In the fast-paced world of technology, positioning for tech companies is a dynamic challenge that often deviates from the conventional wisdom found in traditional marketing textbooks. The tech market is in a constant state of flux, demanding unparalleled agility to recalibrate positioning strategies regularly. Unlike traditional industries, tech companies often operate within ecosystems of complementary technology and service providers, blurring traditional boundaries. Products and services evolve rapidly due to the incessant demand for increased utility, making competitive positioning beyond features, functions, and benefits a demanding task. To tackle this complexity, a robust framework for the development of market positioning is crucial, allowing for the agility necessary to thrive in the tech landscape.
- Setting the True North: Vision, Mission, and Purpose
The foundation of any tech company’s positioning strategy lies in its vision, mission, and purpose statement.

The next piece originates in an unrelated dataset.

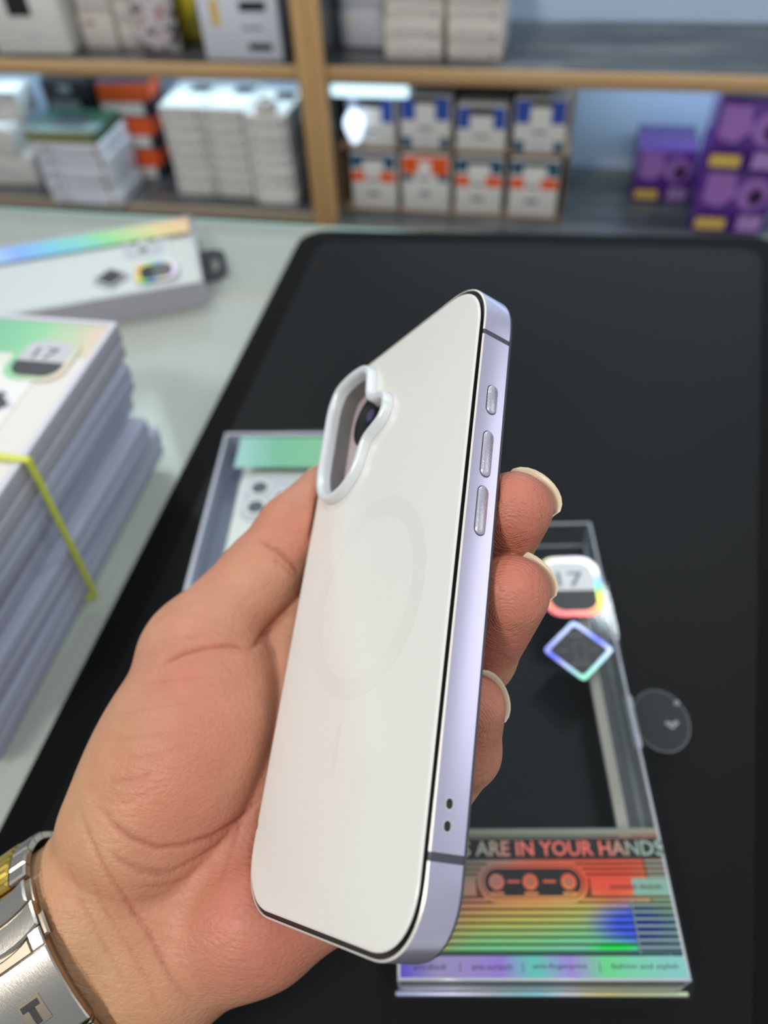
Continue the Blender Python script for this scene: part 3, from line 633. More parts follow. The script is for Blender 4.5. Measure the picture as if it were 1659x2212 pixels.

This serves as the true north, providing a guiding light to navigate the ever-changing market landscape. Defining the top three business objectives for the next 12-24 months and acknowledging execution constraints is essential to create execution focus in strategy. In entrepreneurial organizations, where founder, owners and shareholders have an “end game” in mind, systemic alignment becomes paramount.
Simon Sinek’s “Start with a Why” is truly inspirational and comes with a easy to use workbook that doesn’t require costly complex external facilitation.
- The Evolution of Business Models: A Factual Description
A clear, factual description of what the organization does, how it delivers its offerings and what the revenue or profit engine is, is essential. For instance, a shift from a traditional service centric software engineering firm to providing software as a service represents a fundamental change in the core business. The Business Model Canvas published by Strategyzer is a valuable strategic management template to define, review and challenge assumptions as the model evolves organically. Best of all, it’s on one page.
- Value Chain Perspective: Understanding Market Dynamics
Examining the entire value chain from the buyer’s or market’s perspective provides insights into where value is created and how buyer groups define and evaluate selection criteria. In our interconnected world, considerations such as interoperability, integration, and ongoing operational maintenance play pivotal roles in shaping technology choices. The challenge in new and emerging markets is that often “buyers don’t know how to buy”, especially if the buying process involves multiple cross-functional stakeholders.
The Buyer Experience Map based on Blue Ocean Strategy is a great tool to explore the value chain in the context of buyer problem solving. It can be an eye opener when it comes to gaining insights for a compelling sales approach as well as uncovering latent needs and markets.
- Centring Positioning Around Profit
Regardless of customer demand and competitiveness, positioning must revolve around driving the profit engine of the business. In portfolios with varying margins, understanding that positioning must centre around a profitable delivery is crucial for sustainable growth. This doesn’t mean to ignore the end-to-end process, and it may be right to “lead” with a loss leader if downstream profit can be generated. Think of the age old example of the printer business – you gotta sell the printer to cream profits in the toner business.
- Adapting to Market Dynamics: The Calibration Imperative
Market dynamics play a pivotal role in determining the right positioning strategy. In early markets, customization to meet visionary customer needs is essential, while in growth markets it is all about market share gain and ultimaterly in mature markets, the focus shifts to repeatability and scalability to keep market share and grow through cross and upselling. The calibration of positioning becomes a continual process aligned with the market’s evolution and the competitive environment.
“Crossing the Chasm” by Geoffrey Moore is still the best book (in my opinion) discussing the criticality of adoption cycles and how to respond to them in early markets.
- Target Market Considerations: Geography, Drivers, Buyer Personas
Consideration of the specific target markets is often overlooked. Is the market local, regional, or global? Understanding buyer behavior, leveraging similar dynamics, and creating ideal customer profiles and buyer personas are essential in staying meaningful with a compelling positioning. It will also be a topic in operational customer engagement, however at the strategy level it builds the bases for consistency in downstream messaging and content creation all the way to lead generation campaigns and sales process management.
- Honesty in Competitive Positioning: The Blue Ocean Strategy Canvas
Competitive value-based positioning is challenging but vital. Without a shadow of a doubt every company has the best product, best people and best service. This high level simply doesn’t have cut through and leads with self serving statements, what is important is what your capabilities means to the customer, in context of the competitive playing field.
The Blue Ocean Strategy Canvas becomes a powerful tool for assessing relative performance against competitors and alternatives according to industry standards. Whether offering a first-of-its-kind innovation or solving a common problem in a mature marekt, brutal honesty in determining when to compete and when to “walk” is key. Only an understanding of the alternatives and substitutes allows us to craft a clear value based differentiation from the customer perspective.
In conclusion, a robust positioning strategy serves as the true north for innovative tech companies, providing clarity amid the chaos of the ever-evolving market. It is the hard work behind the catchy slogans, and is key to guiding subsequent messaging and content strategies. In an industry where change is the only constant, a well-defined positioning strategy is the compass that ensures companies not only navigate the present challenges but also anticipate and adapt to the future landscape of the markets they play in.